With key paperwork still missing and student body numbers fluctuating on July 31, the district says Promise tried to push negotiations into August, missing the longstanding deadline. It was around that time Promise received official notice that the academy wouldn’t have space at the district for the fast-approaching school year. However, Spielberg says Promise had known for months that it needed to accept SJUSD’s offer to secure the academy space. “We work with a lot of charter schools in San Jose Unified, and have a very consistent and clear process for how we work with them, and have never had this level of difficulty with an operator before,” said Spielberg.

*   *   *

When news that Promise would not open for the 2019-2020 school year went public, the district faced backlash in local media from parents left scrambling for a new school and from San Jose’s Democratic Mayor Sam Liccardo, who supported the charter. “Rather than continuing to seek every possible roadblock,” Liccardo said, “San Jose Unified officials should recognize that Promise Academy can become both a great asset to our city and a pathway to opportunity for San Jose’s children.” However, from SJUSD’s perspective, Promise Academy’s unwillingness to commit to a lease presented a drain on district resources, with Spielberg calling the situation, “a big opportunity cost.”

Although the State Board of Education had approved Promise Academy for a five-year term, it also gave Promise a deadline of September 30, 2019 to have a school up and running. On October 1, the state board officially terminated Promise Academy’s charter authorization.

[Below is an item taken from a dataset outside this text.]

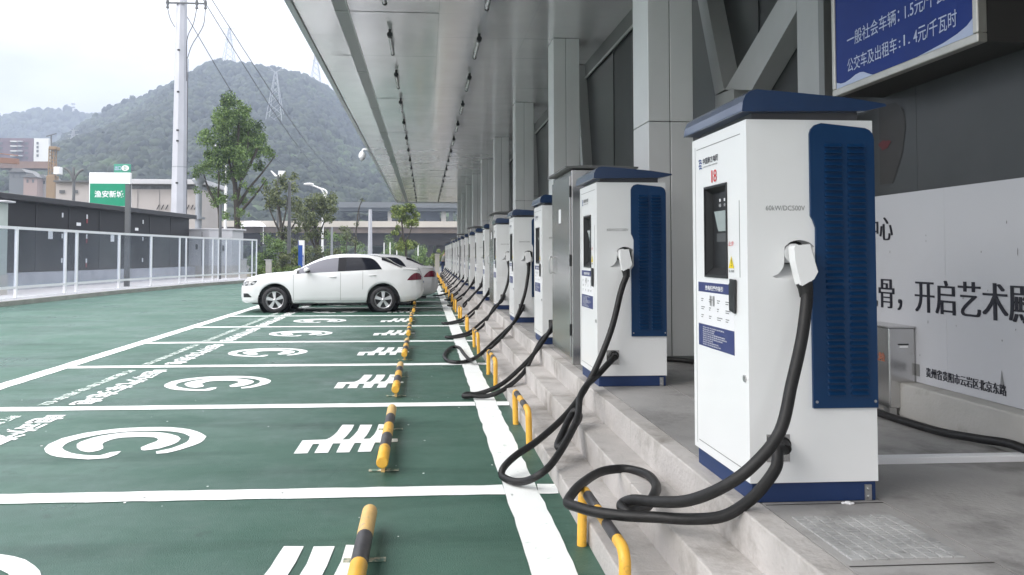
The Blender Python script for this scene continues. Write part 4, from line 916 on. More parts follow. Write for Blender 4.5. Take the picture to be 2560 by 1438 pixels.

In addition to the disputes over facilities and litigation that made Promise Academy particularly troublesome for SJUSD, studies have shown that charter schools in general reduce funding for public school districts–a major reason why districts could benefit from having more authority over which charters are approved to open.

According to charter school critic Jeff Bryant, director of the Education Opportunity Network, charters are funded on the premise of portability. “In a charter school district that includes choice charters, each student is assigned a per-pupil cost. And when a student goes from one school to the other, that cost travels with him or her in terms of becoming the revenue that that school is going to get,” Bryant told Capital & Main. Bryant says that when public schools lose too many individual students, the funding pool shrinks and the system becomes less robust, forcing districts to cut nonessential services. According to a 2018 study called “Breaking Point: The Cost of Charter Schools for Public School Districts,” charter schools caused the Oakland Unified School District a “net fiscal shortfall of $57.3 million” for the 2016-2017 school year.

With newly passed California legislation, school districts may soon exercise more power to veto new charter schools. Assembly Bill 1505, which was signed into law by Governor Newsom last week, makes several changes to laws around charter schools, including moving to increase the power of local authorities when determining whether new charters should be allowed to open. While the bill also reduces the frequency with which high performing charters need to apply for renewal, public school advocates are optimistic. “I think there are some elements that help local jurisdictions manage and navigate, and have a little bit more ability to monitor the charter schools that are operating within their jurisdiction. I think that’s a really positive potential development,” said Spielberg.

One thing that AB 1505 also does is help secure a longterm future for charter schools in California’s educational landscape, which means that charters and public schools will have to continue to coexist. According to Bryant, “Charters were originally conceived to be laboratories to try out new ideas that could then be incorporated into the district schools.” Today, the function of charter schools is couched in terms of parental choice. However, Bryant says, “This isn’t about what each parent should do. This is about the best public policy for all children.”